Acompanhei a história de um conterrâneo, contemporâneo, que foi tetracampeão do mundo pela Seleção Brasileira nos Estados Unidos. A grande maioria dos meninos que sonha em ser jogador de futebol segue o caminho das escolinhas da sua cidade. Ainda franzino, com 13 ou 14 anos, o canhoto Branco chegou ao infantil do Grêmio Bagé. Era o clássico “fominha de bola”, pois além dos treinos e das partidas, não recusava nenhum convite para um jogo, a qualquer hora do dia e da noite. Os mais costumeiros eram domingo de manhã cedo com um frio de rachar. Não era muito chegado aos estudos, preferia a convivência com os amigos que fazia nos campos de várzea e nas quadras de futebol de salão. Por baixo dos agasalhos, naquele frio rigoroso de Bagé, lá aparecia o Branco com seu calção providencial. Assim, onde faltasse um jogador, ele estava sempre pronto para entrar. Em poucos segundos, antes que aparecesse um concorrente, tirava as calças e saía correndo. Rodando pelos campos foi calibrando a pontaria.  Desenvolveu um chute potente de média e de longa distância com a perna esquerda. No futebol, os canhotos legítimos, de ofício, costumam ser bons de bola.

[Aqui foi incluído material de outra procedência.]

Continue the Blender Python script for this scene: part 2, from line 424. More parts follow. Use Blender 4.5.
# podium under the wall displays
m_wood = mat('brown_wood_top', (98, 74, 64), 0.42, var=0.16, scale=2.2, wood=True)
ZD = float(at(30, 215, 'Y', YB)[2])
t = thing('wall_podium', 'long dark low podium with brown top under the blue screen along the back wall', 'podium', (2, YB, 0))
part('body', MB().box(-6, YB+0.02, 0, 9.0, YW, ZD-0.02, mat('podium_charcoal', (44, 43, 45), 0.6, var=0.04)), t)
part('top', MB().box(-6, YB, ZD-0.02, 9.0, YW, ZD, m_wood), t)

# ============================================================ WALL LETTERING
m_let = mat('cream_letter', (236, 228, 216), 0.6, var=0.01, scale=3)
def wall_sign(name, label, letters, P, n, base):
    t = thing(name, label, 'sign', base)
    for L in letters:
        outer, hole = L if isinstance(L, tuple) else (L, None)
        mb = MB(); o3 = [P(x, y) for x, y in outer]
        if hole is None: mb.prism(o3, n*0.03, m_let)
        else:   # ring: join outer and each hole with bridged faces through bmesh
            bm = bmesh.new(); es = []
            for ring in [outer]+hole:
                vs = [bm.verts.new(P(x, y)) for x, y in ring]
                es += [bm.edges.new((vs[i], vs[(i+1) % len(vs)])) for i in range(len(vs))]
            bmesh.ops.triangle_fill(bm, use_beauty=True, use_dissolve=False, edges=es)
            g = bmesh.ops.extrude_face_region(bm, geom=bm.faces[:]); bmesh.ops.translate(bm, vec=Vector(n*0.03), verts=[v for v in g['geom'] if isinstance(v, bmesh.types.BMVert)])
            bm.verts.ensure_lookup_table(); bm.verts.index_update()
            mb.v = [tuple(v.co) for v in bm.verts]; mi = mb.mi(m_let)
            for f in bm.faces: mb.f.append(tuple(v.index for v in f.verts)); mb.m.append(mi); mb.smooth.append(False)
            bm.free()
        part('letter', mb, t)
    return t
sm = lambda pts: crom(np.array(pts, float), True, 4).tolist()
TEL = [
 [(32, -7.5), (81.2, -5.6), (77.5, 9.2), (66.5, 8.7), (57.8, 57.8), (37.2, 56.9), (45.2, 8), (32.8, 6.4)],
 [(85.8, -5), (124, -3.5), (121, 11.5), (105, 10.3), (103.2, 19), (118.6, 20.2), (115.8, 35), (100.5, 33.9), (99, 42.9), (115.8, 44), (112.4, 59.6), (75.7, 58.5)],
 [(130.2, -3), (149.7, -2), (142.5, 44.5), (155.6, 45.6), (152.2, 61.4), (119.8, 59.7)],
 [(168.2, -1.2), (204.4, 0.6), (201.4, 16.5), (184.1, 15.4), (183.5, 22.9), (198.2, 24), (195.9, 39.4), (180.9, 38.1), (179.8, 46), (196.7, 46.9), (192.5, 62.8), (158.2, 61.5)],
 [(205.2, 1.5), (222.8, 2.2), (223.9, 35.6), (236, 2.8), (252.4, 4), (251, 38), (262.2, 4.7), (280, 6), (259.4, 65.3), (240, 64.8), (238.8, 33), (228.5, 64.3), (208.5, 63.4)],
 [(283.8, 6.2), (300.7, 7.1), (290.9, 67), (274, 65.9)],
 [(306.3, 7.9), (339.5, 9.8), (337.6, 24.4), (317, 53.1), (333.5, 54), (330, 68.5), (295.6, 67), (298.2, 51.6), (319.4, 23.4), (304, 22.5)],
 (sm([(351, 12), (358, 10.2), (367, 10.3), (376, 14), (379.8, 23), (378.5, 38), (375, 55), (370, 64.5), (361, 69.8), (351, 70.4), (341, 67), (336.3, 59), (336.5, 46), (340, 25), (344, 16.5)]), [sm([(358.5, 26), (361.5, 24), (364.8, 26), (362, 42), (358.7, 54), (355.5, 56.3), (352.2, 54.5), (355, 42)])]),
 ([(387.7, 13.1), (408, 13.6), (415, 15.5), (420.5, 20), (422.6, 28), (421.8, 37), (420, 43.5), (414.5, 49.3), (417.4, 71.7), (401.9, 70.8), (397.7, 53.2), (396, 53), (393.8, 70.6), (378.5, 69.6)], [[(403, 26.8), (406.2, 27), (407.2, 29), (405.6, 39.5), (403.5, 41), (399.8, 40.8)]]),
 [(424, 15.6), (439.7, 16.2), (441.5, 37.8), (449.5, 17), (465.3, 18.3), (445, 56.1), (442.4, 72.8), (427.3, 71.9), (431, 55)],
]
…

Seu destino mudou num jogo. Seu time profissional, o Guarany de Bagé jogou contra o Internacional no Beira Rio. O Colorado estava à procura de um substituto para Paulo Roberto Falcão, que tinha sido vendido para a Roma da Itália. O talentoso zagueiro Mauro Galvão estava sendo experimentado no meio campo e topou com uma marcação implacável de Branco. Além de anular o craque colorado, a atuação destacada chamou a atenção do Fluminense que o contratou. Em 1984, sob o comando de Carlos Alberto Parreira, o time das laranjeiras foi campeão brasileiro. O resto da história em que o destino conspirou a favor é bem conhecido. Dez anos depois, na Copa dos Estados Unidos, Parreira era técnico da Seleção. Mesmo contundido, Branco estava entre os convocados. No futebol se formam sólidas parcerias. Estava na reserva, mas no jogo contra os Estados Unidos o “gentleman” e poliglota Leonardo deu uma inexplicável cotovelada num adversário e foi expulso. Branco assumiu a titularidade e no emblemático jogo contra a Holanda fez o gol da vitória com a sua potente canhota treinada nos campos de Bagé. O replay do lance mostra que o predestinado chute de três dedos fez a famosa curva ao contrário, desviou da barreira, passou no vão das costas de Romário, bateu no pé da trave e entrou, deixando o goleiro da Holanda com cara de incrédulo. Na comemoração, correu alucinado, como se estivesse extravasando a emoção de uma vida inteira. Aquele chute certeiro de poucos segundos, chamado pelos amigos de bomba redentora, era o ápice da carreira e sintetizava a história de superação de um guri pobre e franzino que conseguiu escrever o nome na história das Copas e do futebol brasileiro. São as peripécias do destino.